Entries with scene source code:
####
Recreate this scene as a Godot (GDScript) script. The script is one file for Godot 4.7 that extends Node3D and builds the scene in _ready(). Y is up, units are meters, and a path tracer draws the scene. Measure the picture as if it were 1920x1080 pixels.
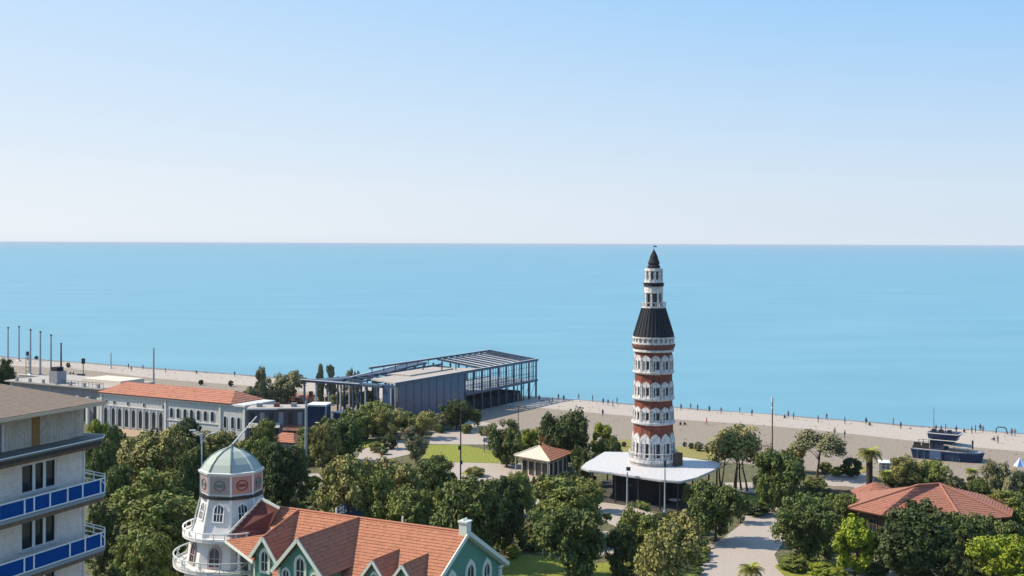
extends Node3D
# A seaside park seen from a high floor: y is up, metres, the sea lies towards -z.

var taken := {}
var M := {}
var protos := {}


class MB:
	var v := PackedVector3Array()
	var n := PackedVector3Array()
	var c := PackedColorArray()
	var col := Color(1, 1, 1)

	# a, b, d run counter-clockwise seen from outside
	func tri(a: Vector3, b: Vector3, d: Vector3) -> void:
		var m := (b - a).cross(d - a).normalized()
		v.append(a); v.append(d); v.append(b)
		for i in 3:
			n.append(m); c.append(col)

	func tri_n(a: Vector3, b: Vector3, d: Vector3, na: Vector3, nb: Vector3, nd: Vector3) -> void:
		v.append(a); v.append(d); v.append(b)
		n.append(na); n.append(nd); n.append(nb)
		for i in 3:
			c.append(col)

	func quad(a: Vector3, b: Vector3, d: Vector3, e: Vector3) -> void:
		tri(a, b, d); tri(a, d, e)

	func fan(p: Array) -> void:
		for i in range(1, p.size() - 1):
			tri(p[0], p[i], p[i + 1])

	func obox(t: Transform3D, s: Vector3) -> void:
		var h := s / 2.0
		var p := []
		for i in 8:
			p.append(t * Vector3(h.x if i & 1 else -h.x, h.y if i & 2 else -h.y, h.z if i & 4 else -h.z))
		quad(p[4], p[5], p[7], p[6]); quad(p[1], p[0], p[2], p[3])
		quad(p[5], p[1], p[3], p[7]); quad(p[0], p[4], p[6], p[2])
		quad(p[6], p[7], p[3], p[2]); quad(p[0], p[1], p[5], p[4])

	func box(at: Vector3, s: Vector3) -> void:
		obox(Transform3D(Basis(), at), s)

	func beam(a: Vector3, b: Vector3, w: float, h: float) -> void:
		var d := b - a
		var up := Vector3.UP if absf(d.normalized().y) < 0.99 else Vector3.RIGHT
		var x := up.cross(d).normalized()
		var y := d.cross(x).normalized()
		obox(Transform3D(Basis(x, y, d.normalized()), (a + b) / 2.0), Vector3(w, h, d.length()))

	func tube(a: Vector3, b: Vector3, r0: float, r1: float, sides := 8) -> void:
		var d := (b - a).normalized()
		var up := Vector3.UP if absf(d.y) < 0.99 else Vector3.RIGHT
		var x := up.cross(d).normalized()
		var y := d.cross(x).normalized()
		for i in sides:
			var t0 := TAU * i / sides
			var t1 := TAU * (i + 1) / sides
			var e0 := x * cos(t0) + y * sin(t0)
			var e1 := x * cos(t1) + y * sin(t1)
			tri_n(a + e0 * r0, a + e1 * r0, b + e1 * r1, e0, e1, e1)
			tri_n(a + e0 * r0, b + e1 * r1, b + e0 * r1, e0, e1, e0)
			tri(b, b + e0 * r1, b + e1 * r1)
			tri(a, a + e1 * r0, a + e0 * r0)

	# profile: radius, height from the bottom up; flat facets
	func lathe(profile: Array, sides: int, turn := 0.0, at := Vector3.ZERO) -> void:
		for k in profile.size() - 1:
			var p: Vector2 = profile[k]
			var q: Vector2 = profile[k + 1]
			for i in sides:
				var e0 := Vector3(sin(turn + TAU * i / sides), 0, cos(turn + TAU * i / sides))
				var e1 := Vector3(sin(turn + TAU * (i + 1) / sides), 0, cos(turn + TAU * (i + 1) / sides))
				var y0 := Vector3(0, p.y, 0) + at
				var y1 := Vector3(0, q.y, 0) + at
				if p.x > 0.001: tri(e0 * p.x + y0, e1 * p.x + y0, e1 * q.x + y1)
				if q.x > 0.001: tri(e0 * p.x + y0, e1 * q.x + y1, e0 * q.x + y1)

	# a plan outline (x, z) raised from y0 to y1; top may be another outline of as many corners
	func prism(plan: Array, y0: float, y1: float, top: Array = []) -> void:
		var a := PackedVector2Array(plan)
		var b := PackedVector2Array(top if top else plan)
		if Geometry2D.is_polygon_clockwise(a):
			a.reverse(); b.reverse()
		var m := a.size()
		for i in m:
			var j := (i + 1) % m
			quad(Vector3(a[j].x, y0, a[j].y), Vector3(a[i].x, y0, a[i].y), Vector3(b[i].x, y1, b[i].y), Vector3(b[j].x, y1, b[j].y))
		var t := Geometry2D.triangulate_polygon(b)
		for i in range(0, t.size(), 3):
			up_tri(b[t[i]], b[t[i + 1]], b[t[i + 2]], y1, true)
		t = Geometry2D.triangulate_polygon(a)
		for i in range(0, t.size(), 3):
			up_tri(a[t[i]], a[t[i + 1]], a[t[i + 2]], y0, false)

	func up_tri(a: Vector2, b: Vector2, d: Vector2, y: float, up: bool) -> void:
		var p := Vector3(a.x, y, a.y)
		var q := Vector3(b.x, y, b.y)
		var r := Vector3(d.x, y, d.y)
		if ((q - p).cross(r - p).y > 0.0) == up: tri(p, q, r)
		else: tri(p, r, q)

	# an outline in x, y given a thickness along z
	func plate(face: Array, z0: float, z1: float) -> void:
		var a := PackedVector2Array(face)
		if Geometry2D.is_polygon_clockwise(a): a.reverse()
		if (a[1] - a[0]).cross(a[2] - a[1]) < 0.0 and a.size() == 3: a.reverse()
		var area := 0.0
		for i in a.size(): area += a[i].cross(a[(i + 1) % a.size()])
		if area < 0.0: a.reverse()
		for i in a.size():
			var p := a[i]
			var q := a[(i + 1) % a.size()]
			quad(Vector3(p.x, p.y, z1), Vector3(p.x, p.y, z0), Vector3(q.x, q.y, z0), Vector3(q.x, q.y, z1))
		var t := Geometry2D.triangulate_polygon(a)
		for i in range(0, t.size(), 3):
			var p := a[t[i]]
			var q := a[t[i + 1]]
			var r := a[t[i + 2]]
			if (q - p).cross(r - p) < 0.0:
				var s := q
				q = r; r = s
			tri(Vector3(p.x, p.y, z1), Vector3(q.x, q.y, z1), Vector3(r.x, r.y, z1))
			tri(Vector3(p.x, p.y, z0), Vector3(r.x, r.y, z0), Vector3(q.x, q.y, z0))

	# a flat roof plane (corners counter-clockwise from outside) given a thickness downwards
	func slab(p: Array, thick: float) -> void:
		var m: Vector3 = (p[1] - p[0]).cross(p[2] - p[0]).normalized() * thick
		fan(p)
		var q := []
		for i in p.size(): q.append(p[p.size() - 1 - i] - m)
		fan(q)
		for i in p.size():
			var a: Vector3 = p[i]
			var b: Vector3 = p[(i + 1) % p.size()]
			quad(a - m, b - m, b, a)

	func mesh() -> ArrayMesh:
		var a := []
		a.resize(Mesh.ARRAY_MAX)
		a[Mesh.ARRAY_VERTEX] = v
		a[Mesh.ARRAY_NORMAL] = n
		a[Mesh.ARRAY_COLOR] = c
		var m := ArrayMesh.new()
		m.add_surface_from_arrays(Mesh.PRIMITIVE_TRIANGLES, a)
		return m


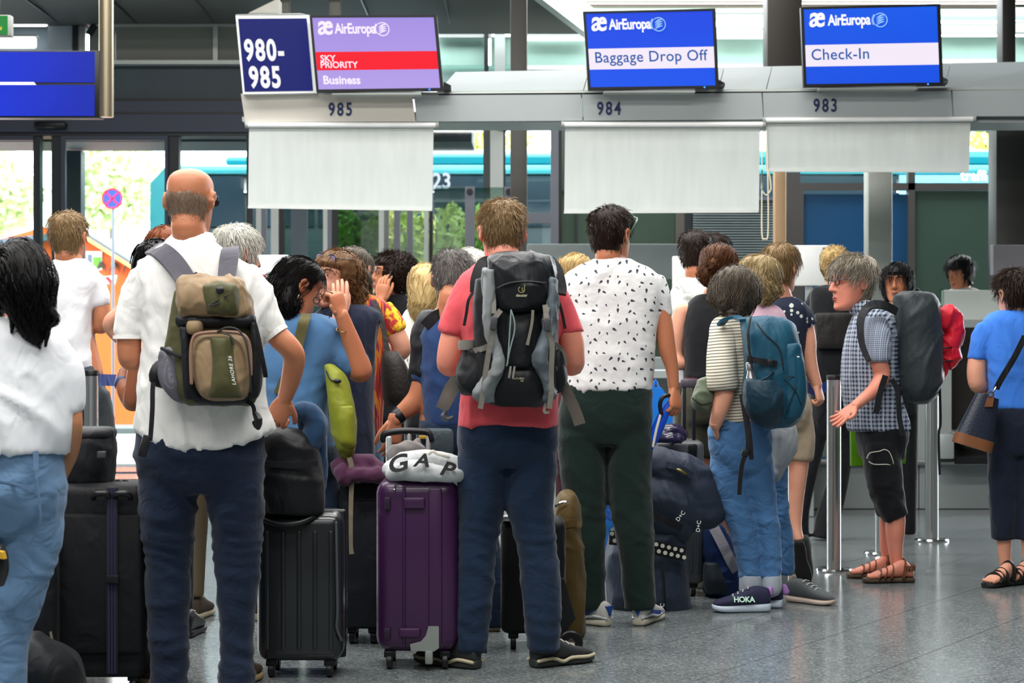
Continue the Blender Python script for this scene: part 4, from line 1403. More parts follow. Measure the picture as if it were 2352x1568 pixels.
 def neck(s, px, py, w_top=.052, w_bot=.058, dd=0.0):
  k = s.hk
  a = s.L(0, -.010, -.045)
  b = s.L(0, -.022, -.085)
  c = s.w(px, py, dd)
  s.nb = c
  s.body.tube([a, b, (b + c) / 2, c, c + Vector((0, 0, -.05))], [w_top * k, w_top * k, w_top * k * 1.02, w_bot * k, w_bot * k * 1.25], 18, 3)
 def spine(s, *pts):
  L = [(s.nb, .05)] + [(s.w(p[0], p[1], p[3] if len(p) > 3 else 0), p[2]) for p in pts]
  s.body.tube([p for p, r in L], [r for p, r in L], 12, 3)
  return s
 def arm(s, L, hand=None, flat=None):
  """upper arm to wrist traced with widths; joins the spine at its first point"""
  pts, rad = s.tr(L)
  root = s.nb + Vector((0, 0, -.06))
  s.body.tube([root, pts[0]], [.045, rad[0] * .8], 10, 1)
  s.body.tube(pts, rad, 18, 5)
  if hand is not None:
   s.hand(pts[-1], pts[-1] - pts[-2], rad[-1], **hand)
 def hand(s, wrist, direc, wr, n=(0, -1, 0), right=True, curl=(.25, .3, .25), k=1.0, d=None, thumb=(.75, .6, .25), spread=.06, wristlen=.02, tcurl=.25, fing=(1, 1, 1, 1), curls=None, palm=1.0):
  D = Vector(d).normalized() if d is not None else Vector(direc).normalized()
  N = Vector(n)
  N = (N - D * N.dot(D)).normalized()
  A = D.cross(N) * (1 if right else -1)        # towards the thumb
  mb = s.extra
  o = Vector(wrist)
  pl = .088 * k * palm
  secs = []
  for t, hw, th in ((-.32, wr * .78, wr * .74), (-.1, wr * .94, wr * .84), (0.08, wr * .98, wr * .76), (.35, .036 * k, .0165 * k), (.7, .041 * k, .0155 * k), (.95, .041 * k, .0125 * k), (1.04, .036 * k, .008 * k)):
   secs.append((o + D * (pl * t), A * hw, N * th, 2.6))
  mb.loft(secs, 20, 3)
  mb.tube([o + D * (.012 * k) + A * (.020 * k) + N * .006, o + D * (.045 * k) + A * (.034 * k) + N * .010], [.015 * k, .012 * k], 10, 1)
  lens = (.066, .073, .068, .054)
  for i in range(4):
   f = (1.5 - i)
   base = o + D * (pl * (.97 - .02 * abs(f - .5))) + A * (f * .0194 * k)
   cz = curls[i] if curls else curl
   ln = lens[i] * k * fing[i]
   dirn = (D + A * (f * spread)).normalized()
   pts, rad = [base - dirn * .012 * k, base], [.0102 * k, .0102 * k]
   ang = 0
   p = base
   for j, (sg, cu) in enumerate(zip((.44, .31, .25), cz)):
    ang += cu
    dv = dirn * math.cos(ang) + N * math.sin(ang)
    p = p + dv * (ln * sg)
    pts.append(p)
    rad.append((.0096, .0088, .0072)[j] * k * (0.93 if i == 3 else 1))
   mb.tube(pts, rad, 10, 2)
  tb = o + D * (.018 * k) + A * (.026 * k) + N * .004
  td = (A * thumb[0] + D * thumb[1] + N * thumb[2]).normalized()
  p1 = tb + td * (.040 * k)
  td2 = (td + (D * .5 - A * .35 + N * .2) * tcurl * 2).normalized()
  p2 = p1 + td2 * (.030 * k)
  td3 = (td2 + (D * .4 - A * .5 + N * .3) * tcurl * 2).normalized()
  p3 = p2 + td3 * (.022 * k)
  mb.tube([tb, p1, p2, p3], [.0135 * k, .0115 * k, .0100 * k, .0078 * k], 10, 3)
 # ---- garments: any mixture of lofts and tubes fused into one skin
 def garment(s, name, m, lofts=(), tubes=(), voxel=.012, smooth=4, disp=None, label=None, more=None, parent=None):
  mb = MB()
  for l in lofts:
   s.loft(mb, l)
  for t in tubes:
   s.tube(mb, t, 20, 5, caps=False)
  if more:
   more(mb)
  o = obj(name, mb, m, parent or s.root, remesh=(voxel, smooth), disp=disp, label=label)
  s.parts[name] = o
  return o
 def part(s, name, mb, m, parent=None, **k):
  return obj(name, mb, m, parent or s.root, **k)
 def shoe(s, heel, toe_dir, L=.285, upper=None, sole=None, low=True, pitch=0.0, side=1, extra=None, name='shoe', wide=1.0, accent=None, hgt=1.0, lift=0.0, solet=.028):
  """laced shoe standing on the floor; heel = (px, depth offset) or world point"""
  o = Vector(heel)
  D = Vector((toe_dir[0], toe_dir[1], 0)).normalized()
  S = Vector((D.y, -D.x, 0))
  Z = Vector((0, 0, 1))
  if pitch:
   a = math.radians(pitch)
   D, Z = (D * math.cos(a) - Z * math.sin(a)), (Z * math.cos(a) + D * math.sin(a))
  so = MB()
  secs = []
  for t, hw, cz, ht in ((0.0, .018, .020, .012), (.03, .030, .017, .017), (.18, .036, .0155, .0155), (.42, .034, .0145, .0145), (.68, .045, .0135, .0135), (.85, .042, .0145, .0125), (.96, .028, .019, .010), (1.0, .012, .023, .006)):
   secs.append((o + D * (L * t) + Z * (cz * solet / .028), S * (hw * wide), Z * (ht * solet / .028), 3.2))
  so.loft(secs, 24, 3)
  so_o = None
  up = MB()
  secs = []
  b = solet * .75
  for t, hw, h in ((.005, .016, .055), (.03, .030, .078), (.12, .035, .088), (.25, .036, .092), (.36, .036, .083), (.5, .038, .066), (.66, .043, .050), (.82, .041, .038), (.93, .030, .027), (.985, .012, .014)):
   h *= hgt
   secs.append((o + D * (L * t) + Z * (b + h / 2), S * (hw * wide * .95), Z * (h / 2), 2.5))
  up.loft(secs, 24, 3)
  u = obj(name, up, upper, s.root)
  obj('sole', so, sole, u)
  lc = MB()
  for q in range(4):
   t = .38 + q * .085
   h = (.083, .070, .060, .050)[q] * hgt + b + .004
   lc.tube([o + D * (L * t) + S * .022 + Z * (h - .006), o + D * (L * t) + Z * (h + .001), o + D * (L * (t + .02)) - S * .022 + Z * (h - .006)], .003, 6, 2)
  obj('laces', lc, mat('lace_grey', '#b9b9b6', 0.8), u)
  if extra:
   extra(u, o, D, S, Z, L)
  return u
 def glasses(s, rim='#23211f', top=False, lens=None, z=.022, y=.100, name='glasses', sx0=1, thin=.0022, temple=True):
  """spectacles on the nose, or pushed up on the head with top=True"""
  mb = MB()
  zz, yy = (z, y)
  for sx in (-1, 1):
   ring = [s.L(sx * (.033 + .024 * math.cos(a)), yy - .006 * abs(math.cos(a)), zz + .019 * math.sin(a)) for a in np.linspace(0, 2 * math.pi, 14, endpoint=False)]
   mb.tube(ring, thin, 6, 2, closed=True)
   if temple:
    mb.tube([s.L(sx * .056, yy - .006, zz + .006), s.L(sx * .082, yy - .06, zz + .010), s.L(sx * .085, -.01, zz + .012), s.L(sx * .080, -.028, zz - .010)], thin * .9, 6, 3)
  mb.tube([s.L(-.010, yy, zz + .004), s.L(0, yy + .004, zz + .008), s.L(.010, yy, zz + .004)], thin, 6, 2)
  o = obj(name, mb, mat('rim' + rim, rim, 0.3, 0.1), s.root)
  s.parts[name] = o
  if lens:
   for sx in (-1, 1):
    l = MB().ell(s.L(sx * .033, yy - .003, zz), (.022 * s.hk, .0012, .018 * s.hk), s.hR, 14, 8)
    obj('lens', l, lens, o)
  return o
 def done(s):
  o = obj('body', s.body, s.skin, s.root, remesh=(s.vox, 3), disp=None)
  if s.extra.v:
   EXTRA.append((o, s.extra, wloc(o)))
  return o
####
Return nothing but the lines running from the start of the data to the line with "n.append(m); c.append(col)", please, both ends included and no pictures.

Recreate this scene as a Godot (GDScript) script. The script is one file for Godot 4.7 that extends Node3D and builds the scene in _ready(). Y is up, units are meters, and a path tracer draws the scene. Measure the picture as if it were 1920x1080 pixels.
extends Node3D
# A seaside park seen from a high floor: y is up, metres, the sea lies towards -z.

var taken := {}
var M := {}
var protos := {}


class MB:
	var v := PackedVector3Array()
	var n := PackedVector3Array()
	var c := PackedColorArray()
	var col := Color(1, 1, 1)

	# a, b, d run counter-clockwise seen from outside
	func tri(a: Vector3, b: Vector3, d: Vector3) -> void:
		var m := (b - a).cross(d - a).normalized()
		v.append(a); v.append(d); v.append(b)
		for i in 3:
			n.append(m); c.append(col)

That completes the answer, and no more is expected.